Your instructions → In the records below, begin at the line containing "Continue the Blender Python script for this scene: part 3, from" and end at the line containing "pb = lambda v: aty(975, v, YB).z"; quote every line in that span exactly, including both boundary lines, and no others.
------------------------------------
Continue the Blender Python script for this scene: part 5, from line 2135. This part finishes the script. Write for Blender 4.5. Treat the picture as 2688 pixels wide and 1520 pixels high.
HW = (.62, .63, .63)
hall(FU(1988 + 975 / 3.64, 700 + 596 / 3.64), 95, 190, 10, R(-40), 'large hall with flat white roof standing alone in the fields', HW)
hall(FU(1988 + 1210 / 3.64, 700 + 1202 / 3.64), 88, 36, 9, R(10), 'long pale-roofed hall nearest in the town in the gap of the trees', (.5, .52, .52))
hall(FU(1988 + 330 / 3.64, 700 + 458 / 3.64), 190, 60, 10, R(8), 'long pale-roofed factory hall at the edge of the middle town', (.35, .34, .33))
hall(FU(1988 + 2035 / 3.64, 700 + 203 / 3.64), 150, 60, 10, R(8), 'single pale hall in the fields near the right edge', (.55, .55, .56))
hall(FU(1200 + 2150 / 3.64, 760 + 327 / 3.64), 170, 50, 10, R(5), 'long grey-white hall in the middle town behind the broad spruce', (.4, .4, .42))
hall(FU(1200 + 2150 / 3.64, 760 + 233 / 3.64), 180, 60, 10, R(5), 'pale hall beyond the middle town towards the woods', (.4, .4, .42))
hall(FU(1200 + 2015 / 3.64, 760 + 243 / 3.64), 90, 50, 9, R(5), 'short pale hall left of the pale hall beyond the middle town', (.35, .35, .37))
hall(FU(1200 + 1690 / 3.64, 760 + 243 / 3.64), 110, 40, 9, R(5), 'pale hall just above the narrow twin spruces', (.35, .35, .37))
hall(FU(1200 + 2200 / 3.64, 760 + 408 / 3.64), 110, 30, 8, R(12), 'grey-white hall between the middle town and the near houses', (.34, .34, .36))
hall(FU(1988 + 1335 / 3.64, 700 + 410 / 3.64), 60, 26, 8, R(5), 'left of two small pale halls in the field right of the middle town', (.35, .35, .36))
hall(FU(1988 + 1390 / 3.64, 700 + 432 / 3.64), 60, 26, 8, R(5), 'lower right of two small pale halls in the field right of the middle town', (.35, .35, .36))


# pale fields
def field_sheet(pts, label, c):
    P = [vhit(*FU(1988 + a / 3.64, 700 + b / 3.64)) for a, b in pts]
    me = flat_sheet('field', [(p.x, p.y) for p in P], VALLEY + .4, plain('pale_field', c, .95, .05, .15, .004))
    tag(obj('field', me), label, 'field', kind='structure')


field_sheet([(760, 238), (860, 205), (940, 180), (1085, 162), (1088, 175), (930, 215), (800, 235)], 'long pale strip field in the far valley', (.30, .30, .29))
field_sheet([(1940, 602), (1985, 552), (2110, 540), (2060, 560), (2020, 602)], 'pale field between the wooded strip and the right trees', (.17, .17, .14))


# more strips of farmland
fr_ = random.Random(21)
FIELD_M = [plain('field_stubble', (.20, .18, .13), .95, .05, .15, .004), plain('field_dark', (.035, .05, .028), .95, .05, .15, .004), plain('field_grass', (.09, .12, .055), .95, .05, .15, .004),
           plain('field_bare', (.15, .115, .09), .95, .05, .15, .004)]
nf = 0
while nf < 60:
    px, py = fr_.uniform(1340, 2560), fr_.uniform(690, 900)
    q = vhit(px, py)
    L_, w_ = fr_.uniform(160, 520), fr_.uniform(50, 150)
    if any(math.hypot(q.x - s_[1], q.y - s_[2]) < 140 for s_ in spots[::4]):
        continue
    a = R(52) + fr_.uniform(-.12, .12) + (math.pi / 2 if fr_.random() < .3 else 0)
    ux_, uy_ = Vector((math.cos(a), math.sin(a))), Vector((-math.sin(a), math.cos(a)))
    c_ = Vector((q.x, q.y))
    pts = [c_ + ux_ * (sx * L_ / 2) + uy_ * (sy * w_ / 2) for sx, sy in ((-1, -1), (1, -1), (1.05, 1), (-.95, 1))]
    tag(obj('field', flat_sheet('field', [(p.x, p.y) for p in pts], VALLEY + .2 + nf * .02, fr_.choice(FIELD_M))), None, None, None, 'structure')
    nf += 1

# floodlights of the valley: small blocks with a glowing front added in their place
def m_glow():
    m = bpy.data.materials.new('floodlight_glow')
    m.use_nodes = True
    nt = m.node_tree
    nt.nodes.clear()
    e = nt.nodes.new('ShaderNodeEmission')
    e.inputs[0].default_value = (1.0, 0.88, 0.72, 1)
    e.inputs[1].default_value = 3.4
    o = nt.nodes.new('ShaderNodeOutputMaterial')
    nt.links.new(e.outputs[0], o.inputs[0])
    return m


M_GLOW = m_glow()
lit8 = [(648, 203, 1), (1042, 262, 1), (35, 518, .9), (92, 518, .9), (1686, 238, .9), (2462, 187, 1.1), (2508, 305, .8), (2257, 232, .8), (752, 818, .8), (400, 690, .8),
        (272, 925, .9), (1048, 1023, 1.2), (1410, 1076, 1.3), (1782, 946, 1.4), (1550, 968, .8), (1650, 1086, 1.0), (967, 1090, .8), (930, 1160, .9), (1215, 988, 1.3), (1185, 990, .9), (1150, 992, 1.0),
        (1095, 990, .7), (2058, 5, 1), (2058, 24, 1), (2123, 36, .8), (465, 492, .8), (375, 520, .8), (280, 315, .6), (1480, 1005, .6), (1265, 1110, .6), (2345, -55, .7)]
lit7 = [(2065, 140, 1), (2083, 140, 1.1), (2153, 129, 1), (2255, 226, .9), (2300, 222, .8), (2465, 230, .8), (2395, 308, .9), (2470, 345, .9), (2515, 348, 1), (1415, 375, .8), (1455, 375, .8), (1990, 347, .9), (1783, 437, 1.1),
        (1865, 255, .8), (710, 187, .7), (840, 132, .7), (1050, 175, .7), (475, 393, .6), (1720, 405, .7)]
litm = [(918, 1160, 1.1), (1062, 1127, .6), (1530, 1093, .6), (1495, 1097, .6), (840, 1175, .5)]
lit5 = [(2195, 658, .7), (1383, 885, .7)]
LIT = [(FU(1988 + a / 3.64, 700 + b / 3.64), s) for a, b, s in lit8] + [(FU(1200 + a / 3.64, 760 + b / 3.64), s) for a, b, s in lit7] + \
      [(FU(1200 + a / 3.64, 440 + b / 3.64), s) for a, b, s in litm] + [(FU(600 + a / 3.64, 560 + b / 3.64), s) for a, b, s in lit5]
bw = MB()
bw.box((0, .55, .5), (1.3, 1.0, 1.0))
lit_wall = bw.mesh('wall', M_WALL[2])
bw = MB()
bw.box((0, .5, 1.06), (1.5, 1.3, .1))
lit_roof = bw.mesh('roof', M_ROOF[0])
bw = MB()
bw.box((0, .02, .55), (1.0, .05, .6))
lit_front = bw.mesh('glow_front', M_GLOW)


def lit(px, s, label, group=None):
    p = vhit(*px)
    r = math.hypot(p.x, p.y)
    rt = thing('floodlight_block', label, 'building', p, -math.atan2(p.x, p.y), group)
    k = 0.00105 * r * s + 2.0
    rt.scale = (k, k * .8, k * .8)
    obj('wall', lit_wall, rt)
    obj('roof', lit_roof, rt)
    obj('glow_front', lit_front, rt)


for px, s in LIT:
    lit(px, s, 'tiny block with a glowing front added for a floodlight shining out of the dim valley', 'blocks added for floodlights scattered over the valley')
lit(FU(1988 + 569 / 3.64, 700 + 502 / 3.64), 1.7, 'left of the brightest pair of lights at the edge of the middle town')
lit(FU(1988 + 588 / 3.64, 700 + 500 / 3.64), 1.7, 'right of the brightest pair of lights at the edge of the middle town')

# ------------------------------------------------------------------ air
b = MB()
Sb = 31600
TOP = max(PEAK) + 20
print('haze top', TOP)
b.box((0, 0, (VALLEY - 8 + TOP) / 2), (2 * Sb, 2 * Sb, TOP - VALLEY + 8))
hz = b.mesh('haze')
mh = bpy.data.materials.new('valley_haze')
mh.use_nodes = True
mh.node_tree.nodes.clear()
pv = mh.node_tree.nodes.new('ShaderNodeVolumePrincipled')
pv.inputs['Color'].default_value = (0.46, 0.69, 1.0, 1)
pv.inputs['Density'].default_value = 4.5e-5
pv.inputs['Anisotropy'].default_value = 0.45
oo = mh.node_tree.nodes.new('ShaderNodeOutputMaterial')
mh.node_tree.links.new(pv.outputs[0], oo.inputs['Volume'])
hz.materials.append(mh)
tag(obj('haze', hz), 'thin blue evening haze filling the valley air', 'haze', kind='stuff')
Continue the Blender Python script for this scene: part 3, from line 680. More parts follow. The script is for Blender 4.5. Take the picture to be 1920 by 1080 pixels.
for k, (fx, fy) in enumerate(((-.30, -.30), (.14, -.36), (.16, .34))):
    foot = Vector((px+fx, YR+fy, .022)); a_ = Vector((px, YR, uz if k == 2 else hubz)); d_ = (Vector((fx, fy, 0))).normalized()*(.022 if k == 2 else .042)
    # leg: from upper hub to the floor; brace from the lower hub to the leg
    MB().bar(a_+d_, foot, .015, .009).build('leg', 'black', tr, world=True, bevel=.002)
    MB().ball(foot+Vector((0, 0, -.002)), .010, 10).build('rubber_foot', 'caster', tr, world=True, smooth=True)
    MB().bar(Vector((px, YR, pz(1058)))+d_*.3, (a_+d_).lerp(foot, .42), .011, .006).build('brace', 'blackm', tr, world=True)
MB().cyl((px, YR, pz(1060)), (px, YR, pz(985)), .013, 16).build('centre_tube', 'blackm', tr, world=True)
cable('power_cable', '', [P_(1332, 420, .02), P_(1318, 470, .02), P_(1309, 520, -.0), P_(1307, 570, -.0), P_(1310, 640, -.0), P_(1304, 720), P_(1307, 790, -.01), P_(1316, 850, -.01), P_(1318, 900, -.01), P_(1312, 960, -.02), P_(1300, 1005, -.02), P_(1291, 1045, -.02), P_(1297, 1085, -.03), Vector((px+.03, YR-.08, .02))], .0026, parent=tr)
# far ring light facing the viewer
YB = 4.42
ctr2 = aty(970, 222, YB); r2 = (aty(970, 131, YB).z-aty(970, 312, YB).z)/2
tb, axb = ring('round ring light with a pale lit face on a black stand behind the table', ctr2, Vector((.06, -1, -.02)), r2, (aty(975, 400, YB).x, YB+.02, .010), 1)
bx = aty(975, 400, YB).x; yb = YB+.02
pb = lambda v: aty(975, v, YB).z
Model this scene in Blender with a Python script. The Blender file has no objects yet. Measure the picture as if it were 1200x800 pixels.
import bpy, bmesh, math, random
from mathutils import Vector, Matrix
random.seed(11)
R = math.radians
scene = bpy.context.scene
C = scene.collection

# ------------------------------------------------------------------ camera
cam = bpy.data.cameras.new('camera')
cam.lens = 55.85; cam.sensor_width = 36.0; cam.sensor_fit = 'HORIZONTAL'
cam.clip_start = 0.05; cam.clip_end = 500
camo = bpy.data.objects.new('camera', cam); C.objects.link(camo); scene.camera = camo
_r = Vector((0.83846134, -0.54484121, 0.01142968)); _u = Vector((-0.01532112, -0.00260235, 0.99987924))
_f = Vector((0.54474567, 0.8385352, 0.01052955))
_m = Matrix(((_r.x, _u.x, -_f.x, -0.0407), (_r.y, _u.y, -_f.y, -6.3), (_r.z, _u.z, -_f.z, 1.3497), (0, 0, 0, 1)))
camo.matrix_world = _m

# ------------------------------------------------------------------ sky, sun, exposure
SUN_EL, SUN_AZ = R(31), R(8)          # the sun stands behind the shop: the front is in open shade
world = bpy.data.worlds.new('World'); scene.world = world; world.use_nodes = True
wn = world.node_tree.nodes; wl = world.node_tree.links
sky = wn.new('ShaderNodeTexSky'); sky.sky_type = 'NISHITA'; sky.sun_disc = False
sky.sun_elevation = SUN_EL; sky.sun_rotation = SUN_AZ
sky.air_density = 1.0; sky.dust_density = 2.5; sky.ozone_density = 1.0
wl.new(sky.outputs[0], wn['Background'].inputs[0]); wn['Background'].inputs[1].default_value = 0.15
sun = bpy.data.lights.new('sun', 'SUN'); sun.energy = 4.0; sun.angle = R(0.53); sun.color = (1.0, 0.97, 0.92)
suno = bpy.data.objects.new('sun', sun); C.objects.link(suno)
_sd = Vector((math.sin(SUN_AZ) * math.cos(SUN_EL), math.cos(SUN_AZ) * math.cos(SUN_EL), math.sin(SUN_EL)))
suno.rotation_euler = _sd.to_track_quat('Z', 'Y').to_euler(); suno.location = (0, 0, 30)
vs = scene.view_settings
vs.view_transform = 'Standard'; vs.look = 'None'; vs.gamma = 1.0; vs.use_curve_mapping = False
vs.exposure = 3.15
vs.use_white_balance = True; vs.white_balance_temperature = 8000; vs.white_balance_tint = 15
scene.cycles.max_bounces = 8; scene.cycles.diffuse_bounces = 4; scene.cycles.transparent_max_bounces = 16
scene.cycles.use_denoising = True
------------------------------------
Worked answer →
Continue the Blender Python script for this scene: part 3, from line 680. More parts follow. The script is for Blender 4.5. Take the picture to be 1920 by 1080 pixels.
for k, (fx, fy) in enumerate(((-.30, -.30), (.14, -.36), (.16, .34))):
    foot = Vector((px+fx, YR+fy, .022)); a_ = Vector((px, YR, uz if k == 2 else hubz)); d_ = (Vector((fx, fy, 0))).normalized()*(.022 if k == 2 else .042)
    # leg: from upper hub to the floor; brace from the lower hub to the leg
    MB().bar(a_+d_, foot, .015, .009).build('leg', 'black', tr, world=True, bevel=.002)
    MB().ball(foot+Vector((0, 0, -.002)), .010, 10).build('rubber_foot', 'caster', tr, world=True, smooth=True)
    MB().bar(Vector((px, YR, pz(1058)))+d_*.3, (a_+d_).lerp(foot, .42), .011, .006).build('brace', 'blackm', tr, world=True)
MB().cyl((px, YR, pz(1060)), (px, YR, pz(985)), .013, 16).build('centre_tube', 'blackm', tr, world=True)
cable('power_cable', '', [P_(1332, 420, .02), P_(1318, 470, .02), P_(1309, 520, -.0), P_(1307, 570, -.0), P_(1310, 640, -.0), P_(1304, 720), P_(1307, 790, -.01), P_(1316, 850, -.01), P_(1318, 900, -.01), P_(1312, 960, -.02), P_(1300, 1005, -.02), P_(1291, 1045, -.02), P_(1297, 1085, -.03), Vector((px+.03, YR-.08, .02))], .0026, parent=tr)
# far ring light facing the viewer
YB = 4.42
ctr2 = aty(970, 222, YB); r2 = (aty(970, 131, YB).z-aty(970, 312, YB).z)/2
tb, axb = ring('round ring light with a pale lit face on a black stand behind the table', ctr2, Vector((.06, -1, -.02)), r2, (aty(975, 400, YB).x, YB+.02, .010), 1)
bx = aty(975, 400, YB).x; yb = YB+.02
pb = lambda v: aty(975, v, YB).z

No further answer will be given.